Work to be completed:
In full and without alteration, repeat the material.

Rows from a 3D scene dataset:
-- begin --
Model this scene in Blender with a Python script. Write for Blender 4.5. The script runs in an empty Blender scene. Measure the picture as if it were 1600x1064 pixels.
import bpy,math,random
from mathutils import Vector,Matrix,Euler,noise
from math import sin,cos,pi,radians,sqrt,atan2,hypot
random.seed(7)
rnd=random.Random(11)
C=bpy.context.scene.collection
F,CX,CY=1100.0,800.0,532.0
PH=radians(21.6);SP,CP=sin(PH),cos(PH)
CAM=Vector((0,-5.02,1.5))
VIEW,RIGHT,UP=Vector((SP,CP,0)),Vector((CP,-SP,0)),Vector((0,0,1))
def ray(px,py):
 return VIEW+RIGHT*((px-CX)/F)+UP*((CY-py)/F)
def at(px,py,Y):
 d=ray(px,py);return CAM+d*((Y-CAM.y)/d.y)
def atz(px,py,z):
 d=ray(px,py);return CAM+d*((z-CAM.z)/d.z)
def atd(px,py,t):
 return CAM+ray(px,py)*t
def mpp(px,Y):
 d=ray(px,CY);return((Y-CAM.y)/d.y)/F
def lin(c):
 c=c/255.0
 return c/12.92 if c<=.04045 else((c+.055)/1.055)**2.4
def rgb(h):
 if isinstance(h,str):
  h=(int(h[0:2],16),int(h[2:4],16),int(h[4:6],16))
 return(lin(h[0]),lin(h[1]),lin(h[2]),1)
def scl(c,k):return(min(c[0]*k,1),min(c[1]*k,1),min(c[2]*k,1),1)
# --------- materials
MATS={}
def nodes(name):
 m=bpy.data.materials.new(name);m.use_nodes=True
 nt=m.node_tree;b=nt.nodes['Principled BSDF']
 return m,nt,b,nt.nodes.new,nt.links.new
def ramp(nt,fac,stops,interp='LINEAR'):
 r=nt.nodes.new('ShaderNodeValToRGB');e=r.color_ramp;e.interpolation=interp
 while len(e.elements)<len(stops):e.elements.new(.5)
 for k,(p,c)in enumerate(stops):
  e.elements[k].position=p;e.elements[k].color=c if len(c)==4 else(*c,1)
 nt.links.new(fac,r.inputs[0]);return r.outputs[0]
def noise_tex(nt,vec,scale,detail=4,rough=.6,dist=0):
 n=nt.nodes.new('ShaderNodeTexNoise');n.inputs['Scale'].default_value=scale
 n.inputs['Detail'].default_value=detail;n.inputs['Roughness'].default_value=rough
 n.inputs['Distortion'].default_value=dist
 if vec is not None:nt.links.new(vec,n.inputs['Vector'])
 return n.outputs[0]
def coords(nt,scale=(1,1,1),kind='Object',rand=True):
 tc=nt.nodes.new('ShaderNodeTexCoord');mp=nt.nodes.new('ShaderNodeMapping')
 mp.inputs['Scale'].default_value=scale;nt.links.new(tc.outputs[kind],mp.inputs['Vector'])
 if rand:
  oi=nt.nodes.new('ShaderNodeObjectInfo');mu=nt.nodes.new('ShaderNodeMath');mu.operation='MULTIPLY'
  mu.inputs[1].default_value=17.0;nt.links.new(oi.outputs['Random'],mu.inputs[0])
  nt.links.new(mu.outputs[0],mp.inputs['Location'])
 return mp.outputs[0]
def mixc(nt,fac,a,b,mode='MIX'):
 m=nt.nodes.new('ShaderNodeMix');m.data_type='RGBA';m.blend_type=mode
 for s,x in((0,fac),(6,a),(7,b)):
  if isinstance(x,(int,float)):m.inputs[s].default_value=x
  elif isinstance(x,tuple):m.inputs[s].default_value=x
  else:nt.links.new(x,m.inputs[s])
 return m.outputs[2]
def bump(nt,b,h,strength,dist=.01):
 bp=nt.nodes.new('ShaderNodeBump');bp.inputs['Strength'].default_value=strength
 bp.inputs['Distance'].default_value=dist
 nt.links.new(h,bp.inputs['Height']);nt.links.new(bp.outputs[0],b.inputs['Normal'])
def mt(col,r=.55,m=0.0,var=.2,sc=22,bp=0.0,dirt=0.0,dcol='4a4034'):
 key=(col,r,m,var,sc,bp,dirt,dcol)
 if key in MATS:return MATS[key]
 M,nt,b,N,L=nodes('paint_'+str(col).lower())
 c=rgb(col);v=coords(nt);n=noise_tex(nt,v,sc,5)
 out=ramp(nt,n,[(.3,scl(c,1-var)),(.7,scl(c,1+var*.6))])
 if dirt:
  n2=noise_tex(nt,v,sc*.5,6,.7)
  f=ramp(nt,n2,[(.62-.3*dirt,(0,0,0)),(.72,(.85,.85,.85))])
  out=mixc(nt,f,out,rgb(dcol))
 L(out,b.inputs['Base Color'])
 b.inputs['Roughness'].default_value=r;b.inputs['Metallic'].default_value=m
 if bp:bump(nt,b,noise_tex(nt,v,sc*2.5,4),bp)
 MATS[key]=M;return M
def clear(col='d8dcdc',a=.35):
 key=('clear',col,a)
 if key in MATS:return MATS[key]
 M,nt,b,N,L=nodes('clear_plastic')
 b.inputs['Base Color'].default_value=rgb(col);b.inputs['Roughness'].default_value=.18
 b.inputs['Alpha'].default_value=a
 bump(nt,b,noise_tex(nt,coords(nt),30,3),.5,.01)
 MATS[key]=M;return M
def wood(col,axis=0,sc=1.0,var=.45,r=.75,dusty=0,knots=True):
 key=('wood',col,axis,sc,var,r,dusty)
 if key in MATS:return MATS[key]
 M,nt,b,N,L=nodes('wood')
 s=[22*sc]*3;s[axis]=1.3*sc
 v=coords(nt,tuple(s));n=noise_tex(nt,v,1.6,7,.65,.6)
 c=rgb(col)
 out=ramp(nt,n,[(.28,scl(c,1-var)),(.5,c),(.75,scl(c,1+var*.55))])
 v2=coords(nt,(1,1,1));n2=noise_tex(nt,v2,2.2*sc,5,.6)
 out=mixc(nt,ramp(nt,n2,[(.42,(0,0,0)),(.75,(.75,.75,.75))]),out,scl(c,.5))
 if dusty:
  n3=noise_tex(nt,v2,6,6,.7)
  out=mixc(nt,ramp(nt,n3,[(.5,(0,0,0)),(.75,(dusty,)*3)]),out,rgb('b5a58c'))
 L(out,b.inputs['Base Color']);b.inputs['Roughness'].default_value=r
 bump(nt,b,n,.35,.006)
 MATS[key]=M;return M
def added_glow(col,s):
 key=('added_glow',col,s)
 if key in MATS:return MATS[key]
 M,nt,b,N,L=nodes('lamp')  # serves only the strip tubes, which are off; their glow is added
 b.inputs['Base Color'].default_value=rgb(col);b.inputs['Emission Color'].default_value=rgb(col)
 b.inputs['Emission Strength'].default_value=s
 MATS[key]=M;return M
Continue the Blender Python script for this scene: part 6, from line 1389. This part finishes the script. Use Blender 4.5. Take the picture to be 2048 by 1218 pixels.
-- end --
Full answer:
Model this scene in Blender with a Python script. Write for Blender 4.5. The script runs in an empty Blender scene. Measure the picture as if it were 1600x1064 pixels.
import bpy,math,random
from mathutils import Vector,Matrix,Euler,noise
from math import sin,cos,pi,radians,sqrt,atan2,hypot
random.seed(7)
rnd=random.Random(11)
C=bpy.context.scene.collection
F,CX,CY=1100.0,800.0,532.0
PH=radians(21.6);SP,CP=sin(PH),cos(PH)
CAM=Vector((0,-5.02,1.5))
VIEW,RIGHT,UP=Vector((SP,CP,0)),Vector((CP,-SP,0)),Vector((0,0,1))
def ray(px,py):
 return VIEW+RIGHT*((px-CX)/F)+UP*((CY-py)/F)
def at(px,py,Y):
 d=ray(px,py);return CAM+d*((Y-CAM.y)/d.y)
def atz(px,py,z):
 d=ray(px,py);return CAM+d*((z-CAM.z)/d.z)
def atd(px,py,t):
 return CAM+ray(px,py)*t
def mpp(px,Y):
 d=ray(px,CY);return((Y-CAM.y)/d.y)/F
def lin(c):
 c=c/255.0
 return c/12.92 if c<=.04045 else((c+.055)/1.055)**2.4
def rgb(h):
 if isinstance(h,str):
  h=(int(h[0:2],16),int(h[2:4],16),int(h[4:6],16))
 return(lin(h[0]),lin(h[1]),lin(h[2]),1)
def scl(c,k):return(min(c[0]*k,1),min(c[1]*k,1),min(c[2]*k,1),1)
# --------- materials
MATS={}
def nodes(name):
 m=bpy.data.materials.new(name);m.use_nodes=True
 nt=m.node_tree;b=nt.nodes['Principled BSDF']
 return m,nt,b,nt.nodes.new,nt.links.new
def ramp(nt,fac,stops,interp='LINEAR'):
 r=nt.nodes.new('ShaderNodeValToRGB');e=r.color_ramp;e.interpolation=interp
 while len(e.elements)<len(stops):e.elements.new(.5)
 for k,(p,c)in enumerate(stops):
  e.elements[k].position=p;e.elements[k].color=c if len(c)==4 else(*c,1)
 nt.links.new(fac,r.inputs[0]);return r.outputs[0]
def noise_tex(nt,vec,scale,detail=4,rough=.6,dist=0):
 n=nt.nodes.new('ShaderNodeTexNoise');n.inputs['Scale'].default_value=scale
 n.inputs['Detail'].default_value=detail;n.inputs['Roughness'].default_value=rough
 n.inputs['Distortion'].default_value=dist
 if vec is not None:nt.links.new(vec,n.inputs['Vector'])
 return n.outputs[0]
def coords(nt,scale=(1,1,1),kind='Object',rand=True):
 tc=nt.nodes.new('ShaderNodeTexCoord');mp=nt.nodes.new('ShaderNodeMapping')
 mp.inputs['Scale'].default_value=scale;nt.links.new(tc.outputs[kind],mp.inputs['Vector'])
 if rand:
  oi=nt.nodes.new('ShaderNodeObjectInfo');mu=nt.nodes.new('ShaderNodeMath');mu.operation='MULTIPLY'
  mu.inputs[1].default_value=17.0;nt.links.new(oi.outputs['Random'],mu.inputs[0])
  nt.links.new(mu.outputs[0],mp.inputs['Location'])
 return mp.outputs[0]
def mixc(nt,fac,a,b,mode='MIX'):
 m=nt.nodes.new('ShaderNodeMix');m.data_type='RGBA';m.blend_type=mode
 for s,x in((0,fac),(6,a),(7,b)):
  if isinstance(x,(int,float)):m.inputs[s].default_value=x
  elif isinstance(x,tuple):m.inputs[s].default_value=x
  else:nt.links.new(x,m.inputs[s])
 return m.outputs[2]
def bump(nt,b,h,strength,dist=.01):
 bp=nt.nodes.new('ShaderNodeBump');bp.inputs['Strength'].default_value=strength
 bp.inputs['Distance'].default_value=dist
 nt.links.new(h,bp.inputs['Height']);nt.links.new(bp.outputs[0],b.inputs['Normal'])
def mt(col,r=.55,m=0.0,var=.2,sc=22,bp=0.0,dirt=0.0,dcol='4a4034'):
 key=(col,r,m,var,sc,bp,dirt,dcol)
 if key in MATS:return MATS[key]
 M,nt,b,N,L=nodes('paint_'+str(col).lower())
 c=rgb(col);v=coords(nt);n=noise_tex(nt,v,sc,5)
 out=ramp(nt,n,[(.3,scl(c,1-var)),(.7,scl(c,1+var*.6))])
 if dirt:
  n2=noise_tex(nt,v,sc*.5,6,.7)
  f=ramp(nt,n2,[(.62-.3*dirt,(0,0,0)),(.72,(.85,.85,.85))])
  out=mixc(nt,f,out,rgb(dcol))
 L(out,b.inputs['Base Color'])
 b.inputs['Roughness'].default_value=r;b.inputs['Metallic'].default_value=m
 if bp:bump(nt,b,noise_tex(nt,v,sc*2.5,4),bp)
 MATS[key]=M;return M
def clear(col='d8dcdc',a=.35):
 key=('clear',col,a)
 if key in MATS:return MATS[key]
 M,nt,b,N,L=nodes('clear_plastic')
 b.inputs['Base Color'].default_value=rgb(col);b.inputs['Roughness'].default_value=.18
 b.inputs['Alpha'].default_value=a
 bump(nt,b,noise_tex(nt,coords(nt),30,3),.5,.01)
 MATS[key]=M;return M
def wood(col,axis=0,sc=1.0,var=.45,r=.75,dusty=0,knots=True):
 key=('wood',col,axis,sc,var,r,dusty)
 if key in MATS:return MATS[key]
 M,nt,b,N,L=nodes('wood')
 s=[22*sc]*3;s[axis]=1.3*sc
 v=coords(nt,tuple(s));n=noise_tex(nt,v,1.6,7,.65,.6)
 c=rgb(col)
 out=ramp(nt,n,[(.28,scl(c,1-var)),(.5,c),(.75,scl(c,1+var*.55))])
 v2=coords(nt,(1,1,1));n2=noise_tex(nt,v2,2.2*sc,5,.6)
 out=mixc(nt,ramp(nt,n2,[(.42,(0,0,0)),(.75,(.75,.75,.75))]),out,scl(c,.5))
 if dusty:
  n3=noise_tex(nt,v2,6,6,.7)
  out=mixc(nt,ramp(nt,n3,[(.5,(0,0,0)),(.75,(dusty,)*3)]),out,rgb('b5a58c'))
 L(out,b.inputs['Base Color']);b.inputs['Roughness'].default_value=r
 bump(nt,b,n,.35,.006)
 MATS[key]=M;return M
def added_glow(col,s):
 key=('added_glow',col,s)
 if key in MATS:return MATS[key]
 M,nt,b,N,L=nodes('lamp')  # serves only the strip tubes, which are off; their glow is added
 b.inputs['Base Color'].default_value=rgb(col);b.inputs['Emission Color'].default_value=rgb(col)
 b.inputs['Emission Strength'].default_value=s
 MATS[key]=M;return M
Continue the Blender Python script for this scene: part 6, from line 1389. This part finishes the script. Use Blender 4.5. Take the picture to be 2048 by 1218 pixels.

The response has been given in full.